Records with scene code
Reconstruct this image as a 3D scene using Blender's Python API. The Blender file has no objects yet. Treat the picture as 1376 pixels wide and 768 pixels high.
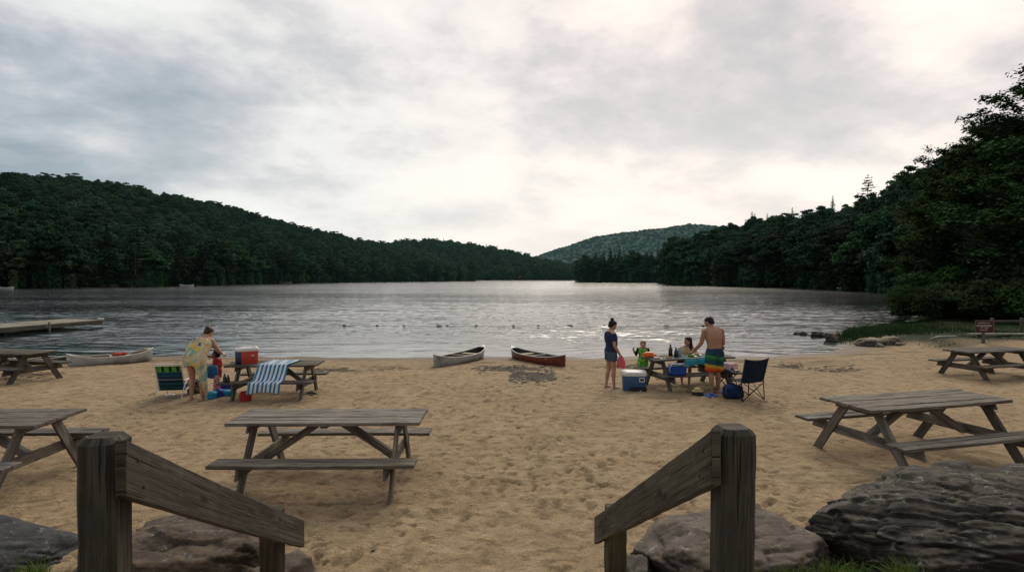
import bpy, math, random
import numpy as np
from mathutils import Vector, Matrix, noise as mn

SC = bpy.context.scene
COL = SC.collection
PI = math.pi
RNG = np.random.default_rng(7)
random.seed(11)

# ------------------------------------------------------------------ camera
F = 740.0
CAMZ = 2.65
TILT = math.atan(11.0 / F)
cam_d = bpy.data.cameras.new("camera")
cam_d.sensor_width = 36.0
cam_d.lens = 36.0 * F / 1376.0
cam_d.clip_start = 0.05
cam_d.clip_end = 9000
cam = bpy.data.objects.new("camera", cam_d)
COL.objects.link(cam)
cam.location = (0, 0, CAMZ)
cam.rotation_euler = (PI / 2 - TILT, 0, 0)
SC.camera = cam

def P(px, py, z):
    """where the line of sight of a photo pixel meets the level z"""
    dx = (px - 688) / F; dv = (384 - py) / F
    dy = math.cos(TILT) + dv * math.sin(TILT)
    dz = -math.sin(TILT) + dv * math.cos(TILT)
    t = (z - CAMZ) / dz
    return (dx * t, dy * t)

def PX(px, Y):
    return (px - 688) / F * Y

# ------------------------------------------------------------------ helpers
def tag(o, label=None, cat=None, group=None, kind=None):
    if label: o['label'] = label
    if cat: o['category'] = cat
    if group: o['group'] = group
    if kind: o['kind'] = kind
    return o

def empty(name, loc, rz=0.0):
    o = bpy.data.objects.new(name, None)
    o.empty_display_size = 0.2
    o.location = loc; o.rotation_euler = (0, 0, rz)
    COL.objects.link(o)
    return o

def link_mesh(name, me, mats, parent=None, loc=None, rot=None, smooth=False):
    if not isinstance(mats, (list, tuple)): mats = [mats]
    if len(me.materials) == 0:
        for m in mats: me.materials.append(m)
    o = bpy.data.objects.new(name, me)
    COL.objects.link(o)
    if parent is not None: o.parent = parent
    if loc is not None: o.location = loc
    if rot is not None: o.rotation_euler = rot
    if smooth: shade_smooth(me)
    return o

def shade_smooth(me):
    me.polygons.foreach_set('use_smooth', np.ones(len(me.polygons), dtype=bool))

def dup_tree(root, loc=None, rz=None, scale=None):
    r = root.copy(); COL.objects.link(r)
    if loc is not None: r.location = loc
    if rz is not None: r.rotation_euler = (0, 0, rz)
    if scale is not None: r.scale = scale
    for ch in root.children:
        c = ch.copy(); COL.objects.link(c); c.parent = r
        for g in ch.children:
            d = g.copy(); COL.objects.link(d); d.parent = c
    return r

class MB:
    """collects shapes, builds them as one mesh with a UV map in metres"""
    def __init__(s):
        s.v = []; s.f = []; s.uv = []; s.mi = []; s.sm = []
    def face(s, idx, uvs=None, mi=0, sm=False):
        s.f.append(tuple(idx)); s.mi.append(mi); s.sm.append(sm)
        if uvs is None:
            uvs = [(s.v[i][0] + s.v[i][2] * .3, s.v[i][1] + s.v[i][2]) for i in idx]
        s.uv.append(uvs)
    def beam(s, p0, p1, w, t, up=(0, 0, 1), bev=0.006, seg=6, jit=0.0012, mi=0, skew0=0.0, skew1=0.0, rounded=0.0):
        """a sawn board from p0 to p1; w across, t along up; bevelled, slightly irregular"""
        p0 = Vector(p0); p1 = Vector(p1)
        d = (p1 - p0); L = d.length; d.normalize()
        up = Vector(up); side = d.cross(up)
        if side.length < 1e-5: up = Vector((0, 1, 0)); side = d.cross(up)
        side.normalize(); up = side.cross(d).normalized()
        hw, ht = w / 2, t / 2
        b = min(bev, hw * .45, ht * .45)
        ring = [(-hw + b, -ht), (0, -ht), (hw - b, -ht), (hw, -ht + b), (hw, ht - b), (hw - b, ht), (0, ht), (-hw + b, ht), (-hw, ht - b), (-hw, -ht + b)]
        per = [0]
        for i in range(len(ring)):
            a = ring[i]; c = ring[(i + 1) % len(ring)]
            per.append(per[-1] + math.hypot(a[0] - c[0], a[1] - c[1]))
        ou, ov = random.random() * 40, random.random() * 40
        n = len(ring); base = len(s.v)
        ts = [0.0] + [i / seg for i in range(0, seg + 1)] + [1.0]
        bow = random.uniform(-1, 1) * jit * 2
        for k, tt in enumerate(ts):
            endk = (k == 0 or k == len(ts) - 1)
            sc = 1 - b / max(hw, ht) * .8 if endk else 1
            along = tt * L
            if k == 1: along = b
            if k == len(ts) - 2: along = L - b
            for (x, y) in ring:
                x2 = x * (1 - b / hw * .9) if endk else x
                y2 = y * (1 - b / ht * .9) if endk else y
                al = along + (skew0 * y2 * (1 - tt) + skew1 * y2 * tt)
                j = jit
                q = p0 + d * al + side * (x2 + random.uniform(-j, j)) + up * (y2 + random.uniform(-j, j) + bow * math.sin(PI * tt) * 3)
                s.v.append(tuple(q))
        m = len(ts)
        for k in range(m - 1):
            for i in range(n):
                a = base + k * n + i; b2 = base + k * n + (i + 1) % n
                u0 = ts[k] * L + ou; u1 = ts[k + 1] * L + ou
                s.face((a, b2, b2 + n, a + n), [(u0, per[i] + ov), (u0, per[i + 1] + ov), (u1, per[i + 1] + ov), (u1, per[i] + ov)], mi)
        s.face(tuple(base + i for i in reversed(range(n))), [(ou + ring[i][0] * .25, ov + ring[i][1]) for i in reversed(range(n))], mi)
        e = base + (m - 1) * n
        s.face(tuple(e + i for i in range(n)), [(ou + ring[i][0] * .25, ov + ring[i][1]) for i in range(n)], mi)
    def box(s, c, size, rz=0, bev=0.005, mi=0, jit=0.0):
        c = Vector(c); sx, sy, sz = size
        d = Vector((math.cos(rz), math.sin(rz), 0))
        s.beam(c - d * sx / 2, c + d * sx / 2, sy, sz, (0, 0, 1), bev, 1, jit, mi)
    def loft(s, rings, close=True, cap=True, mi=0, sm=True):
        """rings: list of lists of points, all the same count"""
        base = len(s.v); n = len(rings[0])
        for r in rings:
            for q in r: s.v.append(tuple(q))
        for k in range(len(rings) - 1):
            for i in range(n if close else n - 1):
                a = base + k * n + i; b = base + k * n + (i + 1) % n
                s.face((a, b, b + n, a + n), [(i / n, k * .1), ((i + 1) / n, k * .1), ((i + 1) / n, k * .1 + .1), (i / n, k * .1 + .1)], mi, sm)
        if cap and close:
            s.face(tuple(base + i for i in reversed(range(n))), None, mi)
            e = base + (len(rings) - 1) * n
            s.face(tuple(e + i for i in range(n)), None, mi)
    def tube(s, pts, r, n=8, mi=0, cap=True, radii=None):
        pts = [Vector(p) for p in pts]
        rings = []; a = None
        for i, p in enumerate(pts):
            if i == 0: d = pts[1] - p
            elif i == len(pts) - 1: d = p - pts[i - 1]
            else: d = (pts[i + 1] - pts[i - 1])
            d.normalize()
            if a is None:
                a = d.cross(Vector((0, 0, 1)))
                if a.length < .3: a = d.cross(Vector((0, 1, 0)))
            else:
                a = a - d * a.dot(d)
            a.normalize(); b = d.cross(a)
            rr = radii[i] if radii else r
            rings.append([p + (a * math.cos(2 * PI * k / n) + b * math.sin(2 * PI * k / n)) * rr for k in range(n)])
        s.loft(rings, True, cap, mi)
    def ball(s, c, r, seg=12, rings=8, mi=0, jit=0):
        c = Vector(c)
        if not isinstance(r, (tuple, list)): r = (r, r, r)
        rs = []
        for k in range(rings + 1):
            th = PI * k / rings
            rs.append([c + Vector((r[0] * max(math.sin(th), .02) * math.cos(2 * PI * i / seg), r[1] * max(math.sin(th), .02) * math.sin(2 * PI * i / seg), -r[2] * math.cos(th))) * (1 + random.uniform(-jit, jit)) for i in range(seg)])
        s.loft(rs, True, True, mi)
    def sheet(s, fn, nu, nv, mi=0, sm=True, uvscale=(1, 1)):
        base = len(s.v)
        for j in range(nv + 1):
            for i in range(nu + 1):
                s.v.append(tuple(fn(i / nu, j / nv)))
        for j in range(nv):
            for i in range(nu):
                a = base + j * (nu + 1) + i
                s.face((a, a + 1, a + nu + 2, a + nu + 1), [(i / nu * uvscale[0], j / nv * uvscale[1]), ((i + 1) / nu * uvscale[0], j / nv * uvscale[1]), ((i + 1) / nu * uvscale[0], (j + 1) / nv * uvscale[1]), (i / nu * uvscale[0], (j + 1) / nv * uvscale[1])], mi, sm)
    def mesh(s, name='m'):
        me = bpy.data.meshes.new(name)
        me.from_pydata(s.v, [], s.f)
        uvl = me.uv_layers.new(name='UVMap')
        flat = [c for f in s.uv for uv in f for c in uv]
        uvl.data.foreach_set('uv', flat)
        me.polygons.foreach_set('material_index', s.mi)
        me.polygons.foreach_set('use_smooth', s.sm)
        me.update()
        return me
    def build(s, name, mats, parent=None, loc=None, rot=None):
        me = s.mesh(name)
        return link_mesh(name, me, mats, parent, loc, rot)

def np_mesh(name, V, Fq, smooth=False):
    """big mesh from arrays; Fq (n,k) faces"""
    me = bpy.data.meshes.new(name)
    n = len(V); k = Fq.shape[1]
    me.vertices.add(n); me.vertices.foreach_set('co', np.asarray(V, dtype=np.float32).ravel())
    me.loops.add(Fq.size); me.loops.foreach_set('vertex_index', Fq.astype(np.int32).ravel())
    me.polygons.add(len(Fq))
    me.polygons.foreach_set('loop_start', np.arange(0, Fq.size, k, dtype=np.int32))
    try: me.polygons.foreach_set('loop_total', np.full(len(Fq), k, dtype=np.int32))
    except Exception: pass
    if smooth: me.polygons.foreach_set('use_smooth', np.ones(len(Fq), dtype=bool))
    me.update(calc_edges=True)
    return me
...
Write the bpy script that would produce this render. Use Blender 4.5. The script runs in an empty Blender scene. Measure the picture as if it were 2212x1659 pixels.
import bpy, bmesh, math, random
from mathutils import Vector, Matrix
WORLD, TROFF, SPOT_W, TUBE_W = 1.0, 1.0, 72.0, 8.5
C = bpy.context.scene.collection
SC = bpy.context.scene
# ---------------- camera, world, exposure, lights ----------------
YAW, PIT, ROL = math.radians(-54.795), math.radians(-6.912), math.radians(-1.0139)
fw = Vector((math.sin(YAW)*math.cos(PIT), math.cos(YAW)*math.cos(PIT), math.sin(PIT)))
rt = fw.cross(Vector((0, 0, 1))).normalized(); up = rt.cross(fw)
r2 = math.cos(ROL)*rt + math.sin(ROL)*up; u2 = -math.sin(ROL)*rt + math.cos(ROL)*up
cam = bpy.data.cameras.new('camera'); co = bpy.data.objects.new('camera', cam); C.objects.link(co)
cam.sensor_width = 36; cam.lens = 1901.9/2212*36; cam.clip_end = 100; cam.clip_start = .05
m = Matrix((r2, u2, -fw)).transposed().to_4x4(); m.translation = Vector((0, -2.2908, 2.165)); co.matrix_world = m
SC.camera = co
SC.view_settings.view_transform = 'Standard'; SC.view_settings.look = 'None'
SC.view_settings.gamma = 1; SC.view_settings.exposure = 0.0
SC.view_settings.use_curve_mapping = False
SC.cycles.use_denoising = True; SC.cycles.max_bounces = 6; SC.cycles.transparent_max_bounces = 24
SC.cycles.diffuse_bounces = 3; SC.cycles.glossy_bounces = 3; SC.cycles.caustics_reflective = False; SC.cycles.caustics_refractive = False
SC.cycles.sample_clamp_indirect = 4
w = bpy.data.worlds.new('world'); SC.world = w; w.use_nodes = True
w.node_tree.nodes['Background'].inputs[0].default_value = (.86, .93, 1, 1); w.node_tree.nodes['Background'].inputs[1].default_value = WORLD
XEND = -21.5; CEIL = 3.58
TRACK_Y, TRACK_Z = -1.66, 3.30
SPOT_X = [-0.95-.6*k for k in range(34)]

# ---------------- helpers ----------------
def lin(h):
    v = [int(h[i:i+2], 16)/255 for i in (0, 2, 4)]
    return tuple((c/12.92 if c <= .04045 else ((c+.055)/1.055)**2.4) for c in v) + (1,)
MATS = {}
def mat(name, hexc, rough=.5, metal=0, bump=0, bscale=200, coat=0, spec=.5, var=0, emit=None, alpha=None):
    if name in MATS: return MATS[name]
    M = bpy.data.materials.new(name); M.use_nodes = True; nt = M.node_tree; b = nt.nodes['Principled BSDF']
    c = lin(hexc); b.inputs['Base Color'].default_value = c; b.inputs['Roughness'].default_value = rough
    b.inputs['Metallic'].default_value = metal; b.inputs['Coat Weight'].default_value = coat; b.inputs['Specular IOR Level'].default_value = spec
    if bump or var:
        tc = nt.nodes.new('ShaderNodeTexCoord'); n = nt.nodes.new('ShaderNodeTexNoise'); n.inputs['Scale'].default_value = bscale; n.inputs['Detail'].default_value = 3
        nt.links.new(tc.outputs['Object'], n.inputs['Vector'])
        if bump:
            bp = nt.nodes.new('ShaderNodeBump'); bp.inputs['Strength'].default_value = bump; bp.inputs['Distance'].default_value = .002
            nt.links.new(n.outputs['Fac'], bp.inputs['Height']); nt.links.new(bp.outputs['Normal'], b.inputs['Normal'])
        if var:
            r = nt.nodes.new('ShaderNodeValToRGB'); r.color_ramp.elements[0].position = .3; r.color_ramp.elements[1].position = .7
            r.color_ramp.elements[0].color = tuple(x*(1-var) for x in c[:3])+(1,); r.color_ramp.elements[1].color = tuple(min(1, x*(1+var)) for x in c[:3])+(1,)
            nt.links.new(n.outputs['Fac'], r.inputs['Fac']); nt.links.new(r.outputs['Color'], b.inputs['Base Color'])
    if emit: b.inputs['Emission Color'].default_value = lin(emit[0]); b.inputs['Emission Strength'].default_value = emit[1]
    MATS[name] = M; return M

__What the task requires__
Working from the entries above, reproduce exactly and only the lines beginning with the line that has "Reconstruct this image" and ending with the line that has "from mathutils import Vector, Matrix, noise"; omit all pictures.

__Solution for this problem__
Reconstruct this image as a 3D scene using Blender's Python API. The Blender file has no objects yet. Treat the picture as 1376 pixels wide and 768 pixels high.
import bpy, math, random
import numpy as np
from mathutils import Vector, Matrix, noise as mn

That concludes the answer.